Image from the Texas Women’s Hall of Fame
Born: 1938 (in Canutillo, TX)
Noted For: Alicia Rosencrans Chacón is noted as the first Mexican-American woman to be elected to the El Paso City Council and the first Hispanic member of the Ysleta Independent School Board, as well as for her longtime advocacy for voting rights for Mexican Americans.
Like many trailblazing Texas women, Alicia Chacón is noted for getting there first—on more than one occasion.
Her political interests were awakened early in life by her father, who worked on voter registration drives and political campaigns during the poll tax era in Texas. One of Alicia’s earliest influences was her father’s friend Ralph Yarborough, a Texas senator whose campaign Chacón volunteered for while still in high school.

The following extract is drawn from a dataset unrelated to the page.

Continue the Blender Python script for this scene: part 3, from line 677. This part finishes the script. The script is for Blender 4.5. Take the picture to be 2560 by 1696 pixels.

Throughout her career and over the next several decades, Alicia was heavily involved in efforts to increase voter participation among Mexican Americans, including work with the National Council of Raza Unida, MALDEF, and the Southwest Voter Registration Education Project. In a 1996 interview, she recalled the first time she herself voted, which happened in the 1960 presidential election: “I remember that I stood in line for about three hours. Because they used to have those old machines that, you know, were so slow… it was just an exciting time. Mucha gente (many people) mobilized and so there was a big turnout.”
Her activities in El Paso County politics continued throughout the sixties. In 1970, Alicia was elected to the Ysleta Independent School Board, making her the first Hispanic person to become a district trustee. In 1974, she became the first woman elected to county office when she won the race for El Paso County clerk. In 1972 and 1976, she served as a national convention delegate for the Democratic Party.
In 1983, Alicia became the first Hispanic woman elected to the El Paso City Council, defeating a male incumbent to win her seat. In 1990, she again made local history when she became the first woman elected to the position of county judge in El Paso, a position she held until 1994.
Alicia is an inductee of the Texas Women’s Hall of Fame. In 1995, she was honored as the namesake of an elementary school in Ysleta noted for its two-way bilingual education program for English and Spanish speakers.